Long Beach, Beach Litter



Some Long Beach beach litter. The sand was not gray the day I took this photo trying to capture the different colored pieces of plastic. Pre-homeless, for those who have not read it on this blog previously, I was an Adopt-A-Beach mother. This photo was taken along my former beach 1/4 mile.

City workers plow the sand along water's edge where junk is deposited on the shore left behind by the waves. This does not remove the trash, simply plows it under surface sand or becomes part of often tumble-weed-like seaweed piles. I cleaned my beach almost on a daily basis. After a storm, sippy straws or drink stirrers were there by the hundreds. I read that party or cruise boats would dump into the ocean. Seeing the straws I believed that was true.

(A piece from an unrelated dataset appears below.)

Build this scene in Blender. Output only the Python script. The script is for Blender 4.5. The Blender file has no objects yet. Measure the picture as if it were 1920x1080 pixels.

Bits and pieces of Styrofoam, chip/snack bags, dirty baby diapers, a lot of tennis balls in various conditions were among things I picked up at the beach. At first I would take home the aluminum cans and plastic water bottles to wash and recycle them. Not a good idea. Too sandy. Surfriders said several years back that removing the breakwater would alleviate pollution on our shore.

My thought was: so it is okay that this garbage washes out to sea? When someone shared the North Pacific Gyre Junk video at Facebook, I took this photo the next day. To borrow a phrase: Give a hoot, don't pollute.

Tagged as Earth Day for lack of better tag here at Homeless in Long Beach. The post does belong here because I did continue to pick up debris on the beach, at picnic areas and parks during my homeless days. During my walks, I rescued plastic bags blowing in the wind, even chasing them down the sidewalk or across parking lots at times.